The attempt then to separate faith and reason, revelation and reason, is a vain and hopeless project. If we can prove that men can reason rightly about their world apart from God, we end up showing that revelation is not necessary. And if we show that revelation is unnecessary, we destroy revelation. On the other hand, if we prove that reason has nothing to say about revelation, no role to play in interpreting God’s revelation, we destroy reason. If God’s revelation is beyond reason, then it is unintelligible. A revelation that is unintelligible is a revelation that does not communicate meaningful facts about anything that can be understood. The dialectical movement then that seeks to separate revelation from reason, that seeks to disintegrate the relationship between faith and reason ends up not only destroying Christianity, it destroys knowledge.

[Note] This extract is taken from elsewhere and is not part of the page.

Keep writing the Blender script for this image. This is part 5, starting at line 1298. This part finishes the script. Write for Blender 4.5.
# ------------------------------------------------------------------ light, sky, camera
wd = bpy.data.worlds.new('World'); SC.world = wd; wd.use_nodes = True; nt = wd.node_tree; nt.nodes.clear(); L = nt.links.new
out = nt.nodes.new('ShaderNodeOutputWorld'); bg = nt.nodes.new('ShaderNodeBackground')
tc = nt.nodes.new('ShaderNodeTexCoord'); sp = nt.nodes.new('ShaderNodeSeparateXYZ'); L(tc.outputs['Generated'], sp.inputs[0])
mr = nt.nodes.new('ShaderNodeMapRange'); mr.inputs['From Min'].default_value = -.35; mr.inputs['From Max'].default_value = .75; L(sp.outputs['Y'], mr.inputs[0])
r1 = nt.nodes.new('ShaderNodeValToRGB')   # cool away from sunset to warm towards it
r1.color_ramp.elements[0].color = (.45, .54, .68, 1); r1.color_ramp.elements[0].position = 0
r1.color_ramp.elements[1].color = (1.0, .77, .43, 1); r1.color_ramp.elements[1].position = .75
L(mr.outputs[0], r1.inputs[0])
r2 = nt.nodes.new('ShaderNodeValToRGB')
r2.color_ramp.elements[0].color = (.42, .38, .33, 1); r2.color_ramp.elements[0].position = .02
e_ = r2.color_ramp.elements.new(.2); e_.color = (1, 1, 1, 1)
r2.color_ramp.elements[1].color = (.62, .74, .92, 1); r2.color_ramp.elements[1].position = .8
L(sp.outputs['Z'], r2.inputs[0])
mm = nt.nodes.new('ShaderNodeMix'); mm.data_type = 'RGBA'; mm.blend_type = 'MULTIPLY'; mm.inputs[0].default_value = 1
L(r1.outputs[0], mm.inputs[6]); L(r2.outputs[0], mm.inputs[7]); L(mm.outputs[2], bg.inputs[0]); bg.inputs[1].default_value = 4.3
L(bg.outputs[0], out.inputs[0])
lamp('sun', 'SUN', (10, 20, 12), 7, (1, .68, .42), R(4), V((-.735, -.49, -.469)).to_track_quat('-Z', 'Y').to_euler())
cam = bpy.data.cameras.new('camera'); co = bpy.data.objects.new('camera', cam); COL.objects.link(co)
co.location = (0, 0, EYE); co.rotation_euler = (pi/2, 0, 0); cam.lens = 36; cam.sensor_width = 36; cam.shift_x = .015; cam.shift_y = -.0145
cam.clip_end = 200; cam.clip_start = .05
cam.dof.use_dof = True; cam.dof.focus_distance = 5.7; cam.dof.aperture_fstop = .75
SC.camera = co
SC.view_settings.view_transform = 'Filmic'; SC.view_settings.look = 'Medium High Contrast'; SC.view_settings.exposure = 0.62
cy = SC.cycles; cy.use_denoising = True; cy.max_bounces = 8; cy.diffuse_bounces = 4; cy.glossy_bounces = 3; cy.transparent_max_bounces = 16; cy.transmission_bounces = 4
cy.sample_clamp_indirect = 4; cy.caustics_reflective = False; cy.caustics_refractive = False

The special revelation of God to man came not only by way of intellectual information. It came both as word and as deed. In theophany and in miracle, we have facts of revelation rather than words. But these facts needed to be explained by God himself. Sinful man cannot and will not explain them truly. Sinful man would be sure to misinterpret them. He would regard them as mere accidental occurrences. Men sometimes believe the resurrection of Christ as an historical fact, and then fit this fact into a pragmatic conception of history. According to a pragmatic philosophy of history anything may happen and nothing will have any particular and universal meaning. On the other hand word revelation without fact revelation would hover in the air and not reach reality. Special revelation needed actually to dip into this sinful world with redemptive power. Hence special revelation could not come to man in the form of a book dropped from heaven. Revelation had to be historically mediated.[2]


[1] "Carm," , http:/​/​carm.org/​.
[2] Cornelius Van Til, An Introduction to Systematic Theology (The Presbyterian and Reformed Publishing Company: Phillipsburg, NJ, 1979).

[1] Ibid. Col 1:9–10.
[2] Cornelius Van Til and Eric H. Sigward, The Pamphlets, Tracts, and Offprints of Cornelius Van Til, Electronic ed. (Labels Army Company: New York, 1997).